Fábricas de Artillería de La Cavada y Liérganes contribuyeron, durante más de 200 años, a hacer más fuerte el Imperio español, obligado a dominar los mares con centenares de barcos bien armados. Fueron, además, exponente de la primera industria siderúrgica de
España, y cambiaron la tecnología artillera de la época.
Los historiadores destacan que el complejo siderúrgico Liérganes-La Cavada, que comenzó a ser operativo para la Corona española en 1627, anotó en sus libros de producción unos 26.000 cañones y centenares de miles de balas de distinto calibre, además de otras piezas destinadas a usos comerciales, industriales –las tuberías de hierro de las fuentes de los jardines del Real Sitio de San Ildefonso y Aranjuez, por ejemplo– y domésticos.

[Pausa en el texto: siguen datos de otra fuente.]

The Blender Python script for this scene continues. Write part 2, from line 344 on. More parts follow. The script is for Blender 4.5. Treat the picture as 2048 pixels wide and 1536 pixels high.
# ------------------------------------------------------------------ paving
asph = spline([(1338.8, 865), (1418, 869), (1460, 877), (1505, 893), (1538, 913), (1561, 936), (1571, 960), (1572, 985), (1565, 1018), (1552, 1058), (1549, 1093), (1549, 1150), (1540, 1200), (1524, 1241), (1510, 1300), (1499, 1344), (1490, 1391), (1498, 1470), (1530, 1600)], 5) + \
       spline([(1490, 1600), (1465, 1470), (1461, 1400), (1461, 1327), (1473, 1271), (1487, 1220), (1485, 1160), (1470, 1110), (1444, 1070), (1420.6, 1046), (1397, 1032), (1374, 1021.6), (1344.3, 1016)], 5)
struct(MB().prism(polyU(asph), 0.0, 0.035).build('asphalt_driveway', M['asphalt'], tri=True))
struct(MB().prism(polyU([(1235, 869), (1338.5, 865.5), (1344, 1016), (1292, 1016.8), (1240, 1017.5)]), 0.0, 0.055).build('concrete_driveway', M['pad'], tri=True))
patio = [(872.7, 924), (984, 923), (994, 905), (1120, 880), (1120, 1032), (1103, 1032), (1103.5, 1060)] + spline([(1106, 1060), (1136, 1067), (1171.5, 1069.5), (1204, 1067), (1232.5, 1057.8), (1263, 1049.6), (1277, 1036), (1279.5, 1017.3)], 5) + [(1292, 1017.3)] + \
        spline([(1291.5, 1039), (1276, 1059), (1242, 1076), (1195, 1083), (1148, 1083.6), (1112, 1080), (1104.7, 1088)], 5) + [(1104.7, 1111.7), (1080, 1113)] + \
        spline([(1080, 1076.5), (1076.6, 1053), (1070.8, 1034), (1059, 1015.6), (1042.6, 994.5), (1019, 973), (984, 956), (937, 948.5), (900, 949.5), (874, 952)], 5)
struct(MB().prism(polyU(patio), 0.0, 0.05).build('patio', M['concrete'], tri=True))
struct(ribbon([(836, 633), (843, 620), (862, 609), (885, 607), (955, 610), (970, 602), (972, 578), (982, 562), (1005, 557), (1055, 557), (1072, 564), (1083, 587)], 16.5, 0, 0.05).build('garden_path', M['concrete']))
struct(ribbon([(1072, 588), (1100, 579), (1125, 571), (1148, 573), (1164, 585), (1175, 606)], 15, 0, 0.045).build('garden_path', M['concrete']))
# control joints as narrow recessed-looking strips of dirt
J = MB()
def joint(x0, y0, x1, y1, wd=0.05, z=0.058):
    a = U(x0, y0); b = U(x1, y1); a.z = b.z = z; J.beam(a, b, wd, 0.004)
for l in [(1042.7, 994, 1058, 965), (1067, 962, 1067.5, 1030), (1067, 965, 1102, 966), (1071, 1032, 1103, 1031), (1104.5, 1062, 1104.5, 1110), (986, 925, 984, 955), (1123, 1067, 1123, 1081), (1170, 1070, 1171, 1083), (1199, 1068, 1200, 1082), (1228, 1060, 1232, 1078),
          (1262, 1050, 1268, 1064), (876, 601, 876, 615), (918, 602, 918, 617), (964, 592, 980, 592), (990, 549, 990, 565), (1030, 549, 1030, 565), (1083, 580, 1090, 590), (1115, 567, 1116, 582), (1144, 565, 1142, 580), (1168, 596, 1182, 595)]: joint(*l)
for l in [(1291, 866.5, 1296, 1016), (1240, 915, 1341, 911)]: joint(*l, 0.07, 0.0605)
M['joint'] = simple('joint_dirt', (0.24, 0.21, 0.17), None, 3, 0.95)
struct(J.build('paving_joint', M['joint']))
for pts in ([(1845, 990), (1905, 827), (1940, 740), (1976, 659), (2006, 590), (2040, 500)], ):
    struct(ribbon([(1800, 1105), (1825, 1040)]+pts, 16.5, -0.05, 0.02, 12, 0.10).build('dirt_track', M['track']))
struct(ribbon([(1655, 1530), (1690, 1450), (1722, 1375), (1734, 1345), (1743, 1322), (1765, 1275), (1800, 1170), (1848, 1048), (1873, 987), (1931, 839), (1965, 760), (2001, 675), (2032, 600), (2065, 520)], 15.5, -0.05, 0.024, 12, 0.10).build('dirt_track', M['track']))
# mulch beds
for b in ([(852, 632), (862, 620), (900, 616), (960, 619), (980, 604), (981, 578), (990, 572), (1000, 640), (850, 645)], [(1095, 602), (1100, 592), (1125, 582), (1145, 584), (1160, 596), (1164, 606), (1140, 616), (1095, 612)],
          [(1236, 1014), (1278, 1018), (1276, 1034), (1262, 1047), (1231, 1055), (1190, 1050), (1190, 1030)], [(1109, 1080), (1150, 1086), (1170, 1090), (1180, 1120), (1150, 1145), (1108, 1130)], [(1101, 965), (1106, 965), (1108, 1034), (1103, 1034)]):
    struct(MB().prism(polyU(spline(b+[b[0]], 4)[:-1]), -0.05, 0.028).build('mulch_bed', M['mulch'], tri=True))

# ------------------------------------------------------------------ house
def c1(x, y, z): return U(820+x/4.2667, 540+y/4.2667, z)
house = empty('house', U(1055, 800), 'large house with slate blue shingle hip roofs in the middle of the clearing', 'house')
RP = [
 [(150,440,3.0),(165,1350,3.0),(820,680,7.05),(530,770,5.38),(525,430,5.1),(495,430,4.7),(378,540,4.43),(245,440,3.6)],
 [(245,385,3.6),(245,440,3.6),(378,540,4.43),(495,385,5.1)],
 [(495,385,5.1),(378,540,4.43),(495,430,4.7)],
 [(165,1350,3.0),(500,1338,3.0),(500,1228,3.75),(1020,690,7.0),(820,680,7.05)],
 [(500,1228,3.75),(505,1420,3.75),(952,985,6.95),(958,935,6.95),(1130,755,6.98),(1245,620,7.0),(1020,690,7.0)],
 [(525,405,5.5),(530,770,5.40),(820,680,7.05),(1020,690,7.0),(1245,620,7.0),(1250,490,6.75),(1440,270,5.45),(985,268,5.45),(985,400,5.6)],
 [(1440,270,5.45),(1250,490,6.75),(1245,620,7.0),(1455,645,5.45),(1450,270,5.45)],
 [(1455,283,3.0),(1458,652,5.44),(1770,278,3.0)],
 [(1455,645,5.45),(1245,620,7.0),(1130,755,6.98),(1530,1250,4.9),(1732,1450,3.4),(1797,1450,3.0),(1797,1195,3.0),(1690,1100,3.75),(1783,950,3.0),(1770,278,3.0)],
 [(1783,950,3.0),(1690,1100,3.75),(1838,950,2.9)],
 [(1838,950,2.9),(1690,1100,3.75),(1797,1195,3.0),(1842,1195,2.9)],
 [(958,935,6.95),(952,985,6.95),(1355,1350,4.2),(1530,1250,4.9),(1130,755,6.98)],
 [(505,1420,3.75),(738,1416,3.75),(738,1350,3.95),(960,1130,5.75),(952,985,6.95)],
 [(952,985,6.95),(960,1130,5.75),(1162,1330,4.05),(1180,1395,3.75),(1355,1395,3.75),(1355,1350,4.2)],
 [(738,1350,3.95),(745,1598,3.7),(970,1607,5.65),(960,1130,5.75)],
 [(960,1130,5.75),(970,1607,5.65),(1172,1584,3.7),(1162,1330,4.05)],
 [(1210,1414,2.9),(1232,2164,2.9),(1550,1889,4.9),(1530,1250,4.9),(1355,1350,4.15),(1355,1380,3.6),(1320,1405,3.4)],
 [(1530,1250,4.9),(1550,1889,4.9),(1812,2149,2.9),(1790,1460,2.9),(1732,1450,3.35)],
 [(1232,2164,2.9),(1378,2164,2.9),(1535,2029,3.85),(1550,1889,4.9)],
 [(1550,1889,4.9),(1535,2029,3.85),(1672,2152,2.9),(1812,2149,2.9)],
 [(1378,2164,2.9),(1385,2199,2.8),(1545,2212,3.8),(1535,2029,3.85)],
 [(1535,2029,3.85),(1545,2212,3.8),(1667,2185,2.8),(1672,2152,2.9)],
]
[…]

Se calcula que fueron talados 10 millones de árboles, lo que provocó la deforestación de 150.000 hectáreas.
Fue la primera industria siderúrgica que hubo en España como tal, hasta que se instala, cerca de Ronda, la Fábrica de Hojalata de San Miguel. Hasta su cierre, en 1834, muchos años después de que la fábrica fuera nacionalizada por Carlos III.
Se calcula que se trataron en sus hornos 300.000 toneladas de mineral, (que provenía de las minas de Heras, Somorrostro y Monte Vizmaya) de las que se extrajeron 100.000 de hierro colado. Dió empleo a un millar de trabajadores. Además de las piezas de artillería, los altos hornos, hornos de reverbero y fraguas produjeron un gran número de objetos de carácter exclusivamente civil, como lastres para buques, tuberías, escudos o herramientas.
Todo comenzó en 1622 con la llegada a Liérganes, procedente de Lieja, de un belga llamado Juan Curcio, que previamente había fracasado en su intento por asentarse como empresario en Vizcaya. A su muerte, en 1628, le sucedió el luxemburgués Jorge de Bande, quien amplió las instalaciones a La Cavada.
El declive de la Marina española, con la derrota de la batalla de Trafalgar, afectó negativamente a la factoría, que entró en una seria crisis de producción, y desde los últimos años del siglo XVIII inició una caída que sería definitiva por tres factores: la falta de demanda de la Marina Real y la escasez de dinero y de carbón. Asimismo, la Corona llegó a alarmarse por la deforestación producida, dado que un barco del siglo XVIII implicaba la tala de 25 hectáreas de bosque.